START
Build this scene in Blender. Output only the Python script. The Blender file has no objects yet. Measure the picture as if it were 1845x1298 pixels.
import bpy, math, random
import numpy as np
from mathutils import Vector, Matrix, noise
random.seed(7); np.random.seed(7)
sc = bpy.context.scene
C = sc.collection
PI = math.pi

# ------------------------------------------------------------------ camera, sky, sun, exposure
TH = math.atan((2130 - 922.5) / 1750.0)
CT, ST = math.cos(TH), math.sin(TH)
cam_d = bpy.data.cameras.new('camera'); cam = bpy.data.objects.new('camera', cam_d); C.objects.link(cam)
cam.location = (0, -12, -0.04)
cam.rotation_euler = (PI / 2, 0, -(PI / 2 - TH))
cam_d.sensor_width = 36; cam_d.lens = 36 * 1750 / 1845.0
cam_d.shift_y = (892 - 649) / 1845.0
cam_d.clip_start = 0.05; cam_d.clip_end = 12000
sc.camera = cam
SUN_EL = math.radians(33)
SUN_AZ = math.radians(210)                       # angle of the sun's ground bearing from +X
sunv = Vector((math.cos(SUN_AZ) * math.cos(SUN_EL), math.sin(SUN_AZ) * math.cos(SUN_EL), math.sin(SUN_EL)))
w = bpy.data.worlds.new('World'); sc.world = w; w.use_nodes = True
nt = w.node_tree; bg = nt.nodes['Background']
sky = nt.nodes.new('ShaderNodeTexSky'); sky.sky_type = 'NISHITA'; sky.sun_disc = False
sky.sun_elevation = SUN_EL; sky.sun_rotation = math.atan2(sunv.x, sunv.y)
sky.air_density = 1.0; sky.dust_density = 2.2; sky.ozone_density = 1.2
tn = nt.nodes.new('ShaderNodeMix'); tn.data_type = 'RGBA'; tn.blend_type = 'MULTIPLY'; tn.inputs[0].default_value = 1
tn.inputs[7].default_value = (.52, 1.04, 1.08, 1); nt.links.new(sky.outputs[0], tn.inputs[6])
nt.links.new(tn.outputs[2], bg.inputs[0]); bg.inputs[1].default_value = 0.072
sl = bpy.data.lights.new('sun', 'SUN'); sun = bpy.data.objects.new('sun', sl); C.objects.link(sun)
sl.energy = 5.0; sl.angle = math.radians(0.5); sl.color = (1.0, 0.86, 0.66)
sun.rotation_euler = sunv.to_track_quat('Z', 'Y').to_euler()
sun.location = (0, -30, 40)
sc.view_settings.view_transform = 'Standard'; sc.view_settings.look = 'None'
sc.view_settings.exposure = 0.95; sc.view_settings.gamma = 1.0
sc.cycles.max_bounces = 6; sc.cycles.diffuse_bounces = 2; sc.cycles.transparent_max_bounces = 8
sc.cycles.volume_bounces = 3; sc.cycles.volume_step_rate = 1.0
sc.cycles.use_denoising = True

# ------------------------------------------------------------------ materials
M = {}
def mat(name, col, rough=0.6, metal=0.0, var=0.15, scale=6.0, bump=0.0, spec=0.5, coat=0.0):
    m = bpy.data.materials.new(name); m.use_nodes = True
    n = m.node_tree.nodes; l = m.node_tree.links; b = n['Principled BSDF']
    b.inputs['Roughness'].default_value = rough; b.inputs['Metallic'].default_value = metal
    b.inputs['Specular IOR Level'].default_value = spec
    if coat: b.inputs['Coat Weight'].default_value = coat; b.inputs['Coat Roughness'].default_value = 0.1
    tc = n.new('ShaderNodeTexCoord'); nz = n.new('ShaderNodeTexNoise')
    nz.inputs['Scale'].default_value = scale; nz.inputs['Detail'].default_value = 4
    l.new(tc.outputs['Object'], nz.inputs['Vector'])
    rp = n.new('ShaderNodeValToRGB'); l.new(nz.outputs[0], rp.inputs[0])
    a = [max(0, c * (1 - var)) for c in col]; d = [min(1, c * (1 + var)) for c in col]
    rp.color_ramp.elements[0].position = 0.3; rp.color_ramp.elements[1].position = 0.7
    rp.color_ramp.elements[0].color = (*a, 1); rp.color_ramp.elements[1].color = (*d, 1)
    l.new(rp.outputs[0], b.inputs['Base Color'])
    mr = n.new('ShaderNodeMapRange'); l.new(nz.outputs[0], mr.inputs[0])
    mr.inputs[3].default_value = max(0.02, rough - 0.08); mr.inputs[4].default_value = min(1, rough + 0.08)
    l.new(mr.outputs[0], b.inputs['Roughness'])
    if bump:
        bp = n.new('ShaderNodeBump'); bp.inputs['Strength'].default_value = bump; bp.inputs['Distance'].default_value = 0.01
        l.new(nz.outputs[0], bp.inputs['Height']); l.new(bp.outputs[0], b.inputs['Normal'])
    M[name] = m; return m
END
• **Exercise brief**:
Quote the whole listing above, leaving nothing out.

• **Complete response**:
Build this scene in Blender. Output only the Python script. The Blender file has no objects yet. Measure the picture as if it were 1845x1298 pixels.
import bpy, math, random
import numpy as np
from mathutils import Vector, Matrix, noise
random.seed(7); np.random.seed(7)
sc = bpy.context.scene
C = sc.collection
PI = math.pi

# ------------------------------------------------------------------ camera, sky, sun, exposure
TH = math.atan((2130 - 922.5) / 1750.0)
CT, ST = math.cos(TH), math.sin(TH)
cam_d = bpy.data.cameras.new('camera'); cam = bpy.data.objects.new('camera', cam_d); C.objects.link(cam)
cam.location = (0, -12, -0.04)
cam.rotation_euler = (PI / 2, 0, -(PI / 2 - TH))
cam_d.sensor_width = 36; cam_d.lens = 36 * 1750 / 1845.0
cam_d.shift_y = (892 - 649) / 1845.0
cam_d.clip_start = 0.05; cam_d.clip_end = 12000
sc.camera = cam
SUN_EL = math.radians(33)
SUN_AZ = math.radians(210)                       # angle of the sun's ground bearing from +X
sunv = Vector((math.cos(SUN_AZ) * math.cos(SUN_EL), math.sin(SUN_AZ) * math.cos(SUN_EL), math.sin(SUN_EL)))
w = bpy.data.worlds.new('World'); sc.world = w; w.use_nodes = True
nt = w.node_tree; bg = nt.nodes['Background']
sky = nt.nodes.new('ShaderNodeTexSky'); sky.sky_type = 'NISHITA'; sky.sun_disc = False
sky.sun_elevation = SUN_EL; sky.sun_rotation = math.atan2(sunv.x, sunv.y)
sky.air_density = 1.0; sky.dust_density = 2.2; sky.ozone_density = 1.2
tn = nt.nodes.new('ShaderNodeMix'); tn.data_type = 'RGBA'; tn.blend_type = 'MULTIPLY'; tn.inputs[0].default_value = 1
tn.inputs[7].default_value = (.52, 1.04, 1.08, 1); nt.links.new(sky.outputs[0], tn.inputs[6])
nt.links.new(tn.outputs[2], bg.inputs[0]); bg.inputs[1].default_value = 0.072
sl = bpy.data.lights.new('sun', 'SUN'); sun = bpy.data.objects.new('sun', sl); C.objects.link(sun)
sl.energy = 5.0; sl.angle = math.radians(0.5); sl.color = (1.0, 0.86, 0.66)
sun.rotation_euler = sunv.to_track_quat('Z', 'Y').to_euler()
sun.location = (0, -30, 40)
sc.view_settings.view_transform = 'Standard'; sc.view_settings.look = 'None'
sc.view_settings.exposure = 0.95; sc.view_settings.gamma = 1.0
sc.cycles.max_bounces = 6; sc.cycles.diffuse_bounces = 2; sc.cycles.transparent_max_bounces = 8
sc.cycles.volume_bounces = 3; sc.cycles.volume_step_rate = 1.0
sc.cycles.use_denoising = True

# ------------------------------------------------------------------ materials
M = {}
def mat(name, col, rough=0.6, metal=0.0, var=0.15, scale=6.0, bump=0.0, spec=0.5, coat=0.0):
    m = bpy.data.materials.new(name); m.use_nodes = True
    n = m.node_tree.nodes; l = m.node_tree.links; b = n['Principled BSDF']
    b.inputs['Roughness'].default_value = rough; b.inputs['Metallic'].default_value = metal
    b.inputs['Specular IOR Level'].default_value = spec
    if coat: b.inputs['Coat Weight'].default_value = coat; b.inputs['Coat Roughness'].default_value = 0.1
    tc = n.new('ShaderNodeTexCoord'); nz = n.new('ShaderNodeTexNoise')
    nz.inputs['Scale'].default_value = scale; nz.inputs['Detail'].default_value = 4
    l.new(tc.outputs['Object'], nz.inputs['Vector'])
    rp = n.new('ShaderNodeValToRGB'); l.new(nz.outputs[0], rp.inputs[0])
    a = [max(0, c * (1 - var)) for c in col]; d = [min(1, c * (1 + var)) for c in col]
    rp.color_ramp.elements[0].position = 0.3; rp.color_ramp.elements[1].position = 0.7
    rp.color_ramp.elements[0].color = (*a, 1); rp.color_ramp.elements[1].color = (*d, 1)
    l.new(rp.outputs[0], b.inputs['Base Color'])
    mr = n.new('ShaderNodeMapRange'); l.new(nz.outputs[0], mr.inputs[0])
    mr.inputs[3].default_value = max(0.02, rough - 0.08); mr.inputs[4].default_value = min(1, rough + 0.08)
    l.new(mr.outputs[0], b.inputs['Roughness'])
    if bump:
        bp = n.new('ShaderNodeBump'); bp.inputs['Strength'].default_value = bump; bp.inputs['Distance'].default_value = 0.01
        l.new(nz.outputs[0], bp.inputs['Height']); l.new(bp.outputs[0], b.inputs['Normal'])
    M[name] = m; return m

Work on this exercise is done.